JOB
Under this line sits a listing. Repeat exactly and only its lines from the one holding "Model this scene" through the one holding "scene.view_settings.look = 'None'"; skip pictures.
====
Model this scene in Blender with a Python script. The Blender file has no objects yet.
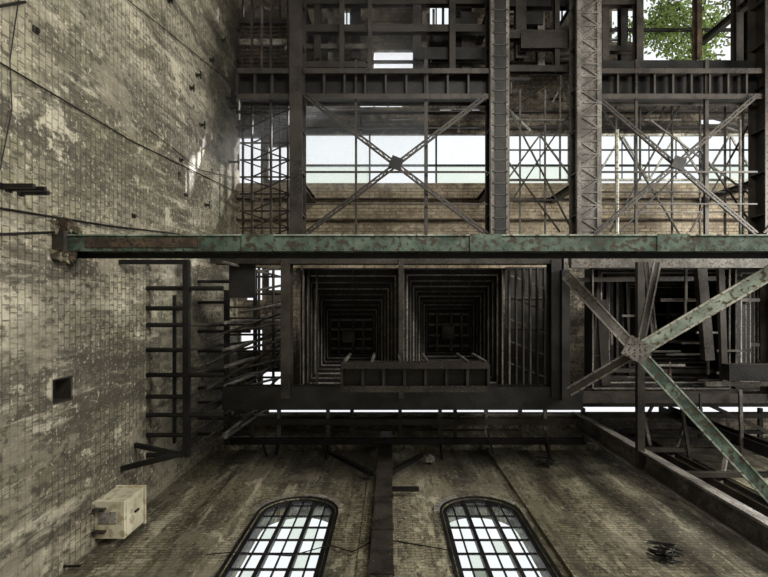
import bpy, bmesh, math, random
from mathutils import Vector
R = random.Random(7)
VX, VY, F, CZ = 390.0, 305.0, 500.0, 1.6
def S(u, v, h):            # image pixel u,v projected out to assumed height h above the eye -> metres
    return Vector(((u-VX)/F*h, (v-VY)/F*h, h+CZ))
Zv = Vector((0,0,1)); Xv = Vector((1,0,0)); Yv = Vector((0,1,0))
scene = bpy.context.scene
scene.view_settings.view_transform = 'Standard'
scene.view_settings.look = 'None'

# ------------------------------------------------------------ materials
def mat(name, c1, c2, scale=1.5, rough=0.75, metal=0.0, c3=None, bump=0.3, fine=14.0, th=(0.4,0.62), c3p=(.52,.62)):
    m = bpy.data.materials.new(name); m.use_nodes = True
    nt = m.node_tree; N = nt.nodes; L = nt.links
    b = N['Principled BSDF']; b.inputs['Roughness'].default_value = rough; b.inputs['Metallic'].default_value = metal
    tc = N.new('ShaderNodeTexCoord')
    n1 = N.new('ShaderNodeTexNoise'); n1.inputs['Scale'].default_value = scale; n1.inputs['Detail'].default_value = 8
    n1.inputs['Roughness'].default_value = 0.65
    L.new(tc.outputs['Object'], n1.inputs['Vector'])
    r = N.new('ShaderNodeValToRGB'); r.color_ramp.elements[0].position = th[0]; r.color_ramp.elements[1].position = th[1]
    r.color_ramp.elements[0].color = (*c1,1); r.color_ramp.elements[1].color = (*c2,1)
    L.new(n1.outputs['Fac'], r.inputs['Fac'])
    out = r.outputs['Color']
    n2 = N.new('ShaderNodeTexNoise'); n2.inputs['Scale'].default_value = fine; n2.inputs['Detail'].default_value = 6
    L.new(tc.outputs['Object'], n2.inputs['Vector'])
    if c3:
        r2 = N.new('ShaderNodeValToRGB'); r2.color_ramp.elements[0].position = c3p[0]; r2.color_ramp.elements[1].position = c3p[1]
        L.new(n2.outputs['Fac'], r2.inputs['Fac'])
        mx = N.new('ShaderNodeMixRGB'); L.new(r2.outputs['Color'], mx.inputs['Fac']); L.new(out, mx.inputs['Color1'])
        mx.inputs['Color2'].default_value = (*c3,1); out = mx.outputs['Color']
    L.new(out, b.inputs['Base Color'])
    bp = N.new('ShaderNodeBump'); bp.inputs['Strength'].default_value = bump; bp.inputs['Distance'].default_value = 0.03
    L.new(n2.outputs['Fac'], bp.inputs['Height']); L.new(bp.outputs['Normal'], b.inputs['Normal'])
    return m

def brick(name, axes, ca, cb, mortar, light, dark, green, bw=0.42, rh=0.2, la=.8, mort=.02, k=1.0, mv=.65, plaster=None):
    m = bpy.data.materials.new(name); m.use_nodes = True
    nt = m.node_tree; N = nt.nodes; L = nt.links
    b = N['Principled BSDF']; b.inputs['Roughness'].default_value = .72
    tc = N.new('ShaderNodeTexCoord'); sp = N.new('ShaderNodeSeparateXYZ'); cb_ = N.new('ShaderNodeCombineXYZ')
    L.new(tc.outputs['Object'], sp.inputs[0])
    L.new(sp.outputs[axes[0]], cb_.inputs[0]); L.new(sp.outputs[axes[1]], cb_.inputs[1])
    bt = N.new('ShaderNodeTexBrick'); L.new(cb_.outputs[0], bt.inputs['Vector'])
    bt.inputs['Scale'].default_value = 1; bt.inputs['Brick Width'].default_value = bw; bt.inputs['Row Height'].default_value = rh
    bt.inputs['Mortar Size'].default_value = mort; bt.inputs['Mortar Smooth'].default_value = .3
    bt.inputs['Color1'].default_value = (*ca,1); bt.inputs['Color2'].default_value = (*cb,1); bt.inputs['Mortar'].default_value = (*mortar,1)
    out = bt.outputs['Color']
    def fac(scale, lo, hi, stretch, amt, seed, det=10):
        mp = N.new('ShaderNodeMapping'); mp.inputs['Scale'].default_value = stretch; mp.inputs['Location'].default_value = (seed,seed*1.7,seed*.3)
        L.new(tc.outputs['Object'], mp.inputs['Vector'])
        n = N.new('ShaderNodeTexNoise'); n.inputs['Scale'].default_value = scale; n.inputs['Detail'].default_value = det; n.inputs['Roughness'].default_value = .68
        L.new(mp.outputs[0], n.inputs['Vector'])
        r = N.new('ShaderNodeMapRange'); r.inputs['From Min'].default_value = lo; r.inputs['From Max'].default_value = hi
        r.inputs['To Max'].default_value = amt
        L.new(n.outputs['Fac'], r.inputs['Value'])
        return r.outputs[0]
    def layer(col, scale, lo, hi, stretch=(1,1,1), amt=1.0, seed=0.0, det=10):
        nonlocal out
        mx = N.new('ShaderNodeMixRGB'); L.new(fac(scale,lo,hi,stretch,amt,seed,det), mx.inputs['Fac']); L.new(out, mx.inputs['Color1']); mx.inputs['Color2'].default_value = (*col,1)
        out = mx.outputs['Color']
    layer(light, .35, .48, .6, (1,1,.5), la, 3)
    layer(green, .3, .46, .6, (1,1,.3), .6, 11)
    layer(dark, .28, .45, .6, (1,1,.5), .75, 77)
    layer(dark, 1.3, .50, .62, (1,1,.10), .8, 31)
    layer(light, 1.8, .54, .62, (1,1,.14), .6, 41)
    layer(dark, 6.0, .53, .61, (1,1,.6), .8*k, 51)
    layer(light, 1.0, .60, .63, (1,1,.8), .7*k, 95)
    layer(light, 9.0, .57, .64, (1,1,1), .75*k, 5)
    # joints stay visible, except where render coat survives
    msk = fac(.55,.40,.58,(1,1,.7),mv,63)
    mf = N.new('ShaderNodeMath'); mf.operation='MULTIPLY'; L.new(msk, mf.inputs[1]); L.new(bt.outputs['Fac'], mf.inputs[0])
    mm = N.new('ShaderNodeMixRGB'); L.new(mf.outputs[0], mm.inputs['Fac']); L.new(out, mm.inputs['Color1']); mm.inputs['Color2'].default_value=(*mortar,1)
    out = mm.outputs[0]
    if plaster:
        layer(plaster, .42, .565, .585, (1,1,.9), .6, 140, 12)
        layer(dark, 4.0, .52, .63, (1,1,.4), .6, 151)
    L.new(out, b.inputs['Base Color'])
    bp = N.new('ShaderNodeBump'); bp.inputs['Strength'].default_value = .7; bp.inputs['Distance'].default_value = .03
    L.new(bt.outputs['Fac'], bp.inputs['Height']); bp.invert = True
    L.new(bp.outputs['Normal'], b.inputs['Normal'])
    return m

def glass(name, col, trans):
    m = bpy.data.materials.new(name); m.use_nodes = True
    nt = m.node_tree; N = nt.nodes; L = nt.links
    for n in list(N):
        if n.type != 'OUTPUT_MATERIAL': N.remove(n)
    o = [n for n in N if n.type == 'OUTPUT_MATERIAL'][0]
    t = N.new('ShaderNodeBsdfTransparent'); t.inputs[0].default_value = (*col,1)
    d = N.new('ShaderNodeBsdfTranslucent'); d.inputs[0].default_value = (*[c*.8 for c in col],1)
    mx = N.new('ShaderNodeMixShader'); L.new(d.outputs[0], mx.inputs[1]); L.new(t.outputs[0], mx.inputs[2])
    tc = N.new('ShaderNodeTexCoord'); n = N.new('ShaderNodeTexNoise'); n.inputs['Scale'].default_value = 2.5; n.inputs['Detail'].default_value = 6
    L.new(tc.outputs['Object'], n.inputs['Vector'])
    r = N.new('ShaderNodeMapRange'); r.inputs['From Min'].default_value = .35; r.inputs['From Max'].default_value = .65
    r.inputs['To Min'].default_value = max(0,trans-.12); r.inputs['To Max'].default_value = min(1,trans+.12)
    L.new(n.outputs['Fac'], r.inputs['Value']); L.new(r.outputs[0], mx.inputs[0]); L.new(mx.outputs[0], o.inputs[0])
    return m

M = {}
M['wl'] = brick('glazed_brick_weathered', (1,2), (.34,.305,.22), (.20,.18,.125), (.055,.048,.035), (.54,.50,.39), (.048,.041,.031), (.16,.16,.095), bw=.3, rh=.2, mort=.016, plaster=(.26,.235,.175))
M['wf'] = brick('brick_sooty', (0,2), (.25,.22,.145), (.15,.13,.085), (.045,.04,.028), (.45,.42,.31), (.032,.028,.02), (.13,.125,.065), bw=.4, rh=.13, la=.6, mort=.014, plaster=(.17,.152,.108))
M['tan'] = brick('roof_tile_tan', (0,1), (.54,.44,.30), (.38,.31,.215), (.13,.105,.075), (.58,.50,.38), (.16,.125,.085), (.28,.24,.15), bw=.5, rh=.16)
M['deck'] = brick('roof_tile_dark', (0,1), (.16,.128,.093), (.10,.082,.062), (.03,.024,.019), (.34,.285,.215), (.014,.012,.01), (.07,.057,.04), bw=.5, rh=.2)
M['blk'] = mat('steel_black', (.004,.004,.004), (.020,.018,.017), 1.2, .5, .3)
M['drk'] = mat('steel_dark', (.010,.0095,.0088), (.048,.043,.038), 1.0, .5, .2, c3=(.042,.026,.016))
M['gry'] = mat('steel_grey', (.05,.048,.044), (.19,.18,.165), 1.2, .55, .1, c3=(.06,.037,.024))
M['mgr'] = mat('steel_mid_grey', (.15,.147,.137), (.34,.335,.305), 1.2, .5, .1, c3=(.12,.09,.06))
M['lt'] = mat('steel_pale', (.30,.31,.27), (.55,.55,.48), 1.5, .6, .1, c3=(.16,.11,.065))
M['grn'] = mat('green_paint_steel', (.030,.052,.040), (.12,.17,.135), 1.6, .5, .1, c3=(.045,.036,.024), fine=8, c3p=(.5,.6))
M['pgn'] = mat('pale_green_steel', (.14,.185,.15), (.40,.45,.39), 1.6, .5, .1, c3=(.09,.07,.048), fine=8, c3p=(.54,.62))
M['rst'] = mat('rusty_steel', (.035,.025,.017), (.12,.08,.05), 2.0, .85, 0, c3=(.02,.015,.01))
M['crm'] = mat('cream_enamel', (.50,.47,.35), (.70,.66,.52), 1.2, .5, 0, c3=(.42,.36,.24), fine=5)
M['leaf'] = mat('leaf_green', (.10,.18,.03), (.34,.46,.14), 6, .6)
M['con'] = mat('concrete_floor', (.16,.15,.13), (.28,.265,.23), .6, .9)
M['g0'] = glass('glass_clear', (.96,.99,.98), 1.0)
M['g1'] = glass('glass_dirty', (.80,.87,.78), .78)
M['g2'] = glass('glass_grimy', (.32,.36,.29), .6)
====
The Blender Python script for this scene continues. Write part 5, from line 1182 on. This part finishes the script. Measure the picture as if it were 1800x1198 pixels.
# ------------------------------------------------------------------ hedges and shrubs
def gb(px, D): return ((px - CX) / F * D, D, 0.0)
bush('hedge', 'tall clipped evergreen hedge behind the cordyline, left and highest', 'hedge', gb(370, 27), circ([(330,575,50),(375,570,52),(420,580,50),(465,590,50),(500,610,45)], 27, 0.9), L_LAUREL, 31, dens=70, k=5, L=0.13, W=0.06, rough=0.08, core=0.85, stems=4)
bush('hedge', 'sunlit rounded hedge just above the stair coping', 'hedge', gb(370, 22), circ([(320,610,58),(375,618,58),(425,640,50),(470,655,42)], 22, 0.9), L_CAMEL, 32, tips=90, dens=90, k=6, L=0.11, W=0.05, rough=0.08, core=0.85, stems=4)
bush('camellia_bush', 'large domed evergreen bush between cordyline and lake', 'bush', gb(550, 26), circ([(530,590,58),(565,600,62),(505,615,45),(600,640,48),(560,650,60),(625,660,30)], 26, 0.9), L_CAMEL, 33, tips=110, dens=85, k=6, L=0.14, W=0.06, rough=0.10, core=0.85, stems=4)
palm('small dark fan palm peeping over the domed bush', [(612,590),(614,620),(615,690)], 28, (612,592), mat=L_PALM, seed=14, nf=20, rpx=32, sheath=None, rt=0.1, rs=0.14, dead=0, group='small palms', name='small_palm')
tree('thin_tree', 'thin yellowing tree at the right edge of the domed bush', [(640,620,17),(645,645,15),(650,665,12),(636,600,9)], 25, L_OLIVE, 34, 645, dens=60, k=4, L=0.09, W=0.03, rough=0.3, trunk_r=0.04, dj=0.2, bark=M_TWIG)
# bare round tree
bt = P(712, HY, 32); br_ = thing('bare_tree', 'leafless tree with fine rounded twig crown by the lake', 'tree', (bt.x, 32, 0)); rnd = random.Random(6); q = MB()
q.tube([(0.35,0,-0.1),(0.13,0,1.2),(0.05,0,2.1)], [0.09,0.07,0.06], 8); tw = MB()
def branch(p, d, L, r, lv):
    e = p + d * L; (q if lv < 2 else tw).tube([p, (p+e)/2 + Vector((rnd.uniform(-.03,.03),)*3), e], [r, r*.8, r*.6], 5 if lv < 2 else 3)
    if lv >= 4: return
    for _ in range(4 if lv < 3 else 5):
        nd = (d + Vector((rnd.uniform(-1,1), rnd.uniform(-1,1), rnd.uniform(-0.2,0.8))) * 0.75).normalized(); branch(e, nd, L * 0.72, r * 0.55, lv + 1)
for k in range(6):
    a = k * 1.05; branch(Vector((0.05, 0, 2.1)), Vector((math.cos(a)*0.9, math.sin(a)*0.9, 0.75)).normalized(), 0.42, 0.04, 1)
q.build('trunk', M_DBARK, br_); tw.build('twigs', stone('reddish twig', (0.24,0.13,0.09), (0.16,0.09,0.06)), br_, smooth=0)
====
SOLVED EXERCISE
Model this scene in Blender with a Python script. The Blender file has no objects yet.
import bpy, bmesh, math, random
from mathutils import Vector
R = random.Random(7)
VX, VY, F, CZ = 390.0, 305.0, 500.0, 1.6
def S(u, v, h):            # image pixel u,v projected out to assumed height h above the eye -> metres
    return Vector(((u-VX)/F*h, (v-VY)/F*h, h+CZ))
Zv = Vector((0,0,1)); Xv = Vector((1,0,0)); Yv = Vector((0,1,0))
scene = bpy.context.scene
scene.view_settings.view_transform = 'Standard'
scene.view_settings.look = 'None'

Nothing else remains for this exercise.